Your objective: Take the data below and write out exactly the lines from the one with "for (u,v,L,w) in" through the one with "T.append((i0,i0+1+k,i0+1+(k+1)%20))"; omit every other line.

┌─ Given data

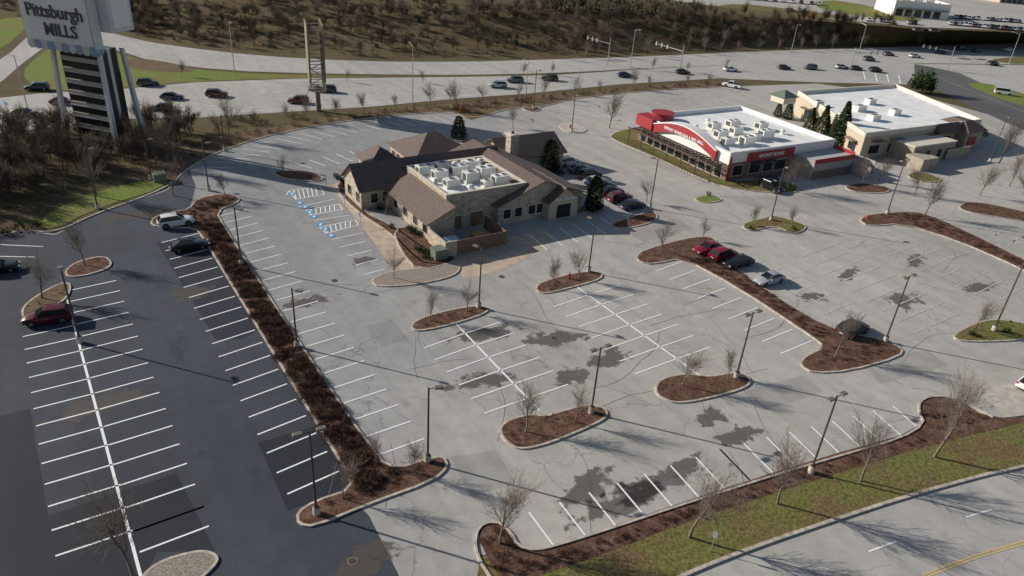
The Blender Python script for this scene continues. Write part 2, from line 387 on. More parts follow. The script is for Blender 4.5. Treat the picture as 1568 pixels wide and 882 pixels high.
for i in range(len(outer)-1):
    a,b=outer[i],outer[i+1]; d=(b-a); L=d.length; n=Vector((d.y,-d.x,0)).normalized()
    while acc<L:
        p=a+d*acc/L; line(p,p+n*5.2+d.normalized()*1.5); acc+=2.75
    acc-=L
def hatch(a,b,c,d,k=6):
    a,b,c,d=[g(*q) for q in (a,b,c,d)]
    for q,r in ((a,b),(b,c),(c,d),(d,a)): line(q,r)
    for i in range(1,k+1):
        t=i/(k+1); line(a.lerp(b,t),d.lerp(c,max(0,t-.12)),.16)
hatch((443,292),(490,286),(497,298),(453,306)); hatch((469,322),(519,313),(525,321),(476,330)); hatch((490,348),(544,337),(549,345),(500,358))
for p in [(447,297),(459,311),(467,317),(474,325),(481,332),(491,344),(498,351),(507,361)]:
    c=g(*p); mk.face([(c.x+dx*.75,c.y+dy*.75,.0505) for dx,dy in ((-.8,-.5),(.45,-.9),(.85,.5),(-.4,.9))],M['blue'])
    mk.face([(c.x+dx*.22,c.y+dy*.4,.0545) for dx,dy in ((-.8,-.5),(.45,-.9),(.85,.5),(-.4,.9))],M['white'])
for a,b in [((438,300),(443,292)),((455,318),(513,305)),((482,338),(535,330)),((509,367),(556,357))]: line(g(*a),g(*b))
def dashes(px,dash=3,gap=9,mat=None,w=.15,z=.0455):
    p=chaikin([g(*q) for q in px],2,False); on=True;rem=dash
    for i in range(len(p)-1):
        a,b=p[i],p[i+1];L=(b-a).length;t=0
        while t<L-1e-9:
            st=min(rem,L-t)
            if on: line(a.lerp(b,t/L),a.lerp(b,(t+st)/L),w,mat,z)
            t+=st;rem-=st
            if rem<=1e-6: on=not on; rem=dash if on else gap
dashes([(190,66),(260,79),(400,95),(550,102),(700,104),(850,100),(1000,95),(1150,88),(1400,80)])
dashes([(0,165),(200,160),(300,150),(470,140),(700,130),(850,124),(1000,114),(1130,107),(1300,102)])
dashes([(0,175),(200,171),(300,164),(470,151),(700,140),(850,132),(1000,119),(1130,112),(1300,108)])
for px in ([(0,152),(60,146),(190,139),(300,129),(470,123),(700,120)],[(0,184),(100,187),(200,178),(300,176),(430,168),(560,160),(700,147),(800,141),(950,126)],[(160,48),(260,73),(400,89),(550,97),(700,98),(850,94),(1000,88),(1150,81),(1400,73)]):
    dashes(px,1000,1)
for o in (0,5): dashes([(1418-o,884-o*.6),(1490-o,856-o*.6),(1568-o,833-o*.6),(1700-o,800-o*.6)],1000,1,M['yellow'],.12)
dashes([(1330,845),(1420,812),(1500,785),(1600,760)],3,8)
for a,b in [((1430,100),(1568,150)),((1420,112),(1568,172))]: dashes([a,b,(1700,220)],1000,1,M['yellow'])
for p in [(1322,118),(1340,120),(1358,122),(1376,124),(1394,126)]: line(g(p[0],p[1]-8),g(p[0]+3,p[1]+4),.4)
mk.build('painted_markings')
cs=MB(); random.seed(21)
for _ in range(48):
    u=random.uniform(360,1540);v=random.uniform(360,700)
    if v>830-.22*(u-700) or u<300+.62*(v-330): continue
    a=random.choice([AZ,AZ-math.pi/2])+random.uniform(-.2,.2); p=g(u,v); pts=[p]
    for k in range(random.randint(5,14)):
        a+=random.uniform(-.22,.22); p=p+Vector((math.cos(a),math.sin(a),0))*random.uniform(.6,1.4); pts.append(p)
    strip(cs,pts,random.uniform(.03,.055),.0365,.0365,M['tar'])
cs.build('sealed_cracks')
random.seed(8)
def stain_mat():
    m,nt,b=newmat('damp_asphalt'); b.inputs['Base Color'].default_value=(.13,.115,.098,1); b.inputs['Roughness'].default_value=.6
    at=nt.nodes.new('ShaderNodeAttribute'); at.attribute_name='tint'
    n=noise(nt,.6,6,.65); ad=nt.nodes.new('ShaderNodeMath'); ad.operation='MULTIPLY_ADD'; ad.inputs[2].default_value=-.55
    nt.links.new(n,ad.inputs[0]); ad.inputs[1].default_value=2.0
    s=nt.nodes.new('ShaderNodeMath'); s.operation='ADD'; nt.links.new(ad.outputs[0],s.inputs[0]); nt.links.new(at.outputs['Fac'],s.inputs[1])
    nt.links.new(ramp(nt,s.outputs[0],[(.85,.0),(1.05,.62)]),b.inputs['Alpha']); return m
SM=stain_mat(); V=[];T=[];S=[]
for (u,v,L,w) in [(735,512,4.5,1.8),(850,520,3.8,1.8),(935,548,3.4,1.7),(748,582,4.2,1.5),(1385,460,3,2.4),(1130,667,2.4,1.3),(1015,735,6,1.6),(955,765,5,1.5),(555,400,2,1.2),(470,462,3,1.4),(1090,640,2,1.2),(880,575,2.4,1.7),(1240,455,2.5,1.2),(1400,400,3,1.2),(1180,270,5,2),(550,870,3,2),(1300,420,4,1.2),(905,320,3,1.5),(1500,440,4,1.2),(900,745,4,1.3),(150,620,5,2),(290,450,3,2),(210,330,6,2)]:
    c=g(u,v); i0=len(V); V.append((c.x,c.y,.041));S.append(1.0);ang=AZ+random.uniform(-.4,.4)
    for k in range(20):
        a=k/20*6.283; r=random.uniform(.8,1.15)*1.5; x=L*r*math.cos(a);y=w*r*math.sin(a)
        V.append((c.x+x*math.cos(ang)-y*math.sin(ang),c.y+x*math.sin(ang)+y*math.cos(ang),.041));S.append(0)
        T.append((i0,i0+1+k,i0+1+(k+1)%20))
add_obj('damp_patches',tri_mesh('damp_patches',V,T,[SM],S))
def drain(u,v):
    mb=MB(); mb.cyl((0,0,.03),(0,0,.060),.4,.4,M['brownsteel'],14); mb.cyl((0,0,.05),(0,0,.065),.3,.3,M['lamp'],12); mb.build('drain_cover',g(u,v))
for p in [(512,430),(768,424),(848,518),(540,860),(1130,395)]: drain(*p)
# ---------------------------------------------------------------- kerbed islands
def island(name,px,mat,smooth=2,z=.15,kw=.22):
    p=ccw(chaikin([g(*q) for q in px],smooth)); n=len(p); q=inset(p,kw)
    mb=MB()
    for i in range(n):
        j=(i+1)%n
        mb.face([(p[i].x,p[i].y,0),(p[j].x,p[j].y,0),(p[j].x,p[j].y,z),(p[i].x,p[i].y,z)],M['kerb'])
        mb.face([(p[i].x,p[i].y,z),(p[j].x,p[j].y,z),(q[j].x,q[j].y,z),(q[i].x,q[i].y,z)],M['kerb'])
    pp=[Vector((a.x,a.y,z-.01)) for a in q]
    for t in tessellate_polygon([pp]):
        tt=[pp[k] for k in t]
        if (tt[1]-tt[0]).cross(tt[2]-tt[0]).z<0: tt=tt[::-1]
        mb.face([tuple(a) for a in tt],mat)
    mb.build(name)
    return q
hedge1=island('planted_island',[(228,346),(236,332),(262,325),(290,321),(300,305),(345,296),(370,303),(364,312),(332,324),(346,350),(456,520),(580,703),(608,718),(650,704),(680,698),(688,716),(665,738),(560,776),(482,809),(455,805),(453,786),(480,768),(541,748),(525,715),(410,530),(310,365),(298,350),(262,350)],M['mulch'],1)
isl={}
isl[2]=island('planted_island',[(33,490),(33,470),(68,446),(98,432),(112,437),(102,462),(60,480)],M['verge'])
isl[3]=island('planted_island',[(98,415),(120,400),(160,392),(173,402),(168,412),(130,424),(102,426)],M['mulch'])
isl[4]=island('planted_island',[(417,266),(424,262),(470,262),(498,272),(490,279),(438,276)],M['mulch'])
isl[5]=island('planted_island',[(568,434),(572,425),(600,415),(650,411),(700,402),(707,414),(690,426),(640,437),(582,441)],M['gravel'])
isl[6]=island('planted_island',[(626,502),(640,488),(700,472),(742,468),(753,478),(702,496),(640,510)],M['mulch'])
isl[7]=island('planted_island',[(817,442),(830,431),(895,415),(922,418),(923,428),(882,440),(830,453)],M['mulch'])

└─
┌─ Given data

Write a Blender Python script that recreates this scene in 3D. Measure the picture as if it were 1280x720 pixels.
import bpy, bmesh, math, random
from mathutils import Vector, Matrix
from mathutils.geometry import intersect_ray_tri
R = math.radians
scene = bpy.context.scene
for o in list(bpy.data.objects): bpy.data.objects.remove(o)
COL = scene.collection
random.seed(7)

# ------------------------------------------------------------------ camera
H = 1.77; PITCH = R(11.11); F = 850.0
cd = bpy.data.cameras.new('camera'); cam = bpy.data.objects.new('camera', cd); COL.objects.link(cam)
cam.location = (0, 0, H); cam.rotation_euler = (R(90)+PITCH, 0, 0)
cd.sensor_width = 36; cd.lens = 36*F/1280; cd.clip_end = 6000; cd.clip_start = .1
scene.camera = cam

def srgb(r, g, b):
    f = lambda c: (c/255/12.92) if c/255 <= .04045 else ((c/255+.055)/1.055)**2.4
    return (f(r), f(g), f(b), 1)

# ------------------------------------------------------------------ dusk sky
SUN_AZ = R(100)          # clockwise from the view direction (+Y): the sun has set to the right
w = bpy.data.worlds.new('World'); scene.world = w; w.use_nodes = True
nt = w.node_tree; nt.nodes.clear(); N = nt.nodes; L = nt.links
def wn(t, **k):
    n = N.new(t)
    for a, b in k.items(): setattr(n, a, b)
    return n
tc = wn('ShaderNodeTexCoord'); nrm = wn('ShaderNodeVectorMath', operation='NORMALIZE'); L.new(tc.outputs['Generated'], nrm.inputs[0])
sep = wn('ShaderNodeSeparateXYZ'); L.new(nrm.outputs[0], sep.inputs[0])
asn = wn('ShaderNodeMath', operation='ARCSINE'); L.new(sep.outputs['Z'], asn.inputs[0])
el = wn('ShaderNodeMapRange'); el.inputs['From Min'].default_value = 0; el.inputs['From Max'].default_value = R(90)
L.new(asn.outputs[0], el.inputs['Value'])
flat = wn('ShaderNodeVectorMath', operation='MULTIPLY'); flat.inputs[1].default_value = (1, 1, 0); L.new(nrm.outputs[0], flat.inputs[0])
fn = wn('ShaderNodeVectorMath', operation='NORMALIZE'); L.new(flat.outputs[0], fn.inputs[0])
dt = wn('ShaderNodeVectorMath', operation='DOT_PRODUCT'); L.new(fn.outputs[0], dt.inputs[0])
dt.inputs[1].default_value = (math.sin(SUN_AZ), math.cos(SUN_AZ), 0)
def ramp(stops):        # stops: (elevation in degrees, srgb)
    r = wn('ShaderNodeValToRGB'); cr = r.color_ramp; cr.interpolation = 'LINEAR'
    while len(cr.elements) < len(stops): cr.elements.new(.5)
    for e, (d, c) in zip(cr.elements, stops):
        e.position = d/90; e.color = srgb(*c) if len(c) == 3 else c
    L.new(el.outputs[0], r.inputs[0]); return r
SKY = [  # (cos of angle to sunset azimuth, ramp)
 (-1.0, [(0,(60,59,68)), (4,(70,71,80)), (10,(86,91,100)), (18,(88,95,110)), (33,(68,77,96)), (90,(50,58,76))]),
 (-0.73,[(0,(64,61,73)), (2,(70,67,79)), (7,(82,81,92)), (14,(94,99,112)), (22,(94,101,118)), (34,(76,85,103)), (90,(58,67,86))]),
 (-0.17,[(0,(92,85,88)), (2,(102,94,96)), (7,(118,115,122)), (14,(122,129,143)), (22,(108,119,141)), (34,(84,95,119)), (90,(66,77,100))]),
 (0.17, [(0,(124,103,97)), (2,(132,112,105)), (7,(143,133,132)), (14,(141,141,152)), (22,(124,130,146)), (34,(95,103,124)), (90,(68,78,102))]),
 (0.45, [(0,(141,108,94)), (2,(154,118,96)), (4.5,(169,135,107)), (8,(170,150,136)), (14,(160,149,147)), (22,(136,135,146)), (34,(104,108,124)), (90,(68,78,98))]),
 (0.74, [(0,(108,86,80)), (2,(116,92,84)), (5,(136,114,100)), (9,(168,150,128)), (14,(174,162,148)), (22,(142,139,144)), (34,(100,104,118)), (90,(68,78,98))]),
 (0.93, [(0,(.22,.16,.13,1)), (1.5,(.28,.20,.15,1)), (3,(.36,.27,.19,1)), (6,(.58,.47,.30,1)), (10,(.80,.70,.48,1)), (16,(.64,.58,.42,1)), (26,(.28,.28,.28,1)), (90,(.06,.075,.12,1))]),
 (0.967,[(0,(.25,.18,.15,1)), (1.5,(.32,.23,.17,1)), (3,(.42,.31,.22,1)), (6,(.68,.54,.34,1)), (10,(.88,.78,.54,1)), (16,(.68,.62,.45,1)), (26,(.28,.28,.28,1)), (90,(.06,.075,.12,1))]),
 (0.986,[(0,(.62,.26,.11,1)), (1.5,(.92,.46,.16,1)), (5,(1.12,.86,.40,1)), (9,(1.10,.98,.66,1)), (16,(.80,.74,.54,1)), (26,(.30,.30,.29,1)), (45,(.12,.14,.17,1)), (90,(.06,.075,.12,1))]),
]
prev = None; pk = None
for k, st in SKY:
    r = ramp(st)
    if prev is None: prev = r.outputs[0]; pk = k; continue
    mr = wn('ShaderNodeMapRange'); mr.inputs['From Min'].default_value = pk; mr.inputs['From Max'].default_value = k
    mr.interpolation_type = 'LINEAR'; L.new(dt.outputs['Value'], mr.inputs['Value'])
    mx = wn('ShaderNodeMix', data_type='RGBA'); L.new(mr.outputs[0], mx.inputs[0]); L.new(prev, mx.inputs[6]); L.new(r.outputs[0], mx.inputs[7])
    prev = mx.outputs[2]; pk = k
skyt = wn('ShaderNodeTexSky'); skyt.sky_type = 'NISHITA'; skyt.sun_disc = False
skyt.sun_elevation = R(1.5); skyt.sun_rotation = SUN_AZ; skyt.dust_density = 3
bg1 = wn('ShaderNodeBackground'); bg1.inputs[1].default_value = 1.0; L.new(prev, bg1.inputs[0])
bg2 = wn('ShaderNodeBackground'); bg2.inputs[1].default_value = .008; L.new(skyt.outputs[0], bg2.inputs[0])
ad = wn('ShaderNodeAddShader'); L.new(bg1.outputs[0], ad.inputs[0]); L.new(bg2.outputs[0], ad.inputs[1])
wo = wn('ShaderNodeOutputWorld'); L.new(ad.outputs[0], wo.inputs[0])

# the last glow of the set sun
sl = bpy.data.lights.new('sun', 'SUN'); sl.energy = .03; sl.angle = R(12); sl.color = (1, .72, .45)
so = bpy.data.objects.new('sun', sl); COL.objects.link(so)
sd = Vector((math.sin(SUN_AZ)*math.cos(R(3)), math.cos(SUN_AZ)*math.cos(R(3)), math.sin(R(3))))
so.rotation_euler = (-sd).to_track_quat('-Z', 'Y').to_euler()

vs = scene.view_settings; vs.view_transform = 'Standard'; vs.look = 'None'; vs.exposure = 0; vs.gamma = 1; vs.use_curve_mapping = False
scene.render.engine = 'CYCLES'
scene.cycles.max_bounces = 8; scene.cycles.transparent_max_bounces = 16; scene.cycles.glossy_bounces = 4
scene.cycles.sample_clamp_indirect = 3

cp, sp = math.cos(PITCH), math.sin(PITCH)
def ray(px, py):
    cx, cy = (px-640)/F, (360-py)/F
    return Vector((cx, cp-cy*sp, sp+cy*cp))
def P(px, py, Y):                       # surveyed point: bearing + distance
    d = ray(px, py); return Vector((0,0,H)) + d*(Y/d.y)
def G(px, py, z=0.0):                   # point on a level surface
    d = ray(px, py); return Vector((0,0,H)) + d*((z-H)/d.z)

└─

Answer for the task:
for (u,v,L,w) in [(735,512,4.5,1.8),(850,520,3.8,1.8),(935,548,3.4,1.7),(748,582,4.2,1.5),(1385,460,3,2.4),(1130,667,2.4,1.3),(1015,735,6,1.6),(955,765,5,1.5),(555,400,2,1.2),(470,462,3,1.4),(1090,640,2,1.2),(880,575,2.4,1.7),(1240,455,2.5,1.2),(1400,400,3,1.2),(1180,270,5,2),(550,870,3,2),(1300,420,4,1.2),(905,320,3,1.5),(1500,440,4,1.2),(900,745,4,1.3),(150,620,5,2),(290,450,3,2),(210,330,6,2)]:
    c=g(u,v); i0=len(V); V.append((c.x,c.y,.041));S.append(1.0);ang=AZ+random.uniform(-.4,.4)
    for k in range(20):
        a=k/20*6.283; r=random.uniform(.8,1.15)*1.5; x=L*r*math.cos(a);y=w*r*math.sin(a)
        V.append((c.x+x*math.cos(ang)-y*math.sin(ang),c.y+x*math.sin(ang)+y*math.cos(ang),.041));S.append(0)
        T.append((i0,i0+1+k,i0+1+(k+1)%20))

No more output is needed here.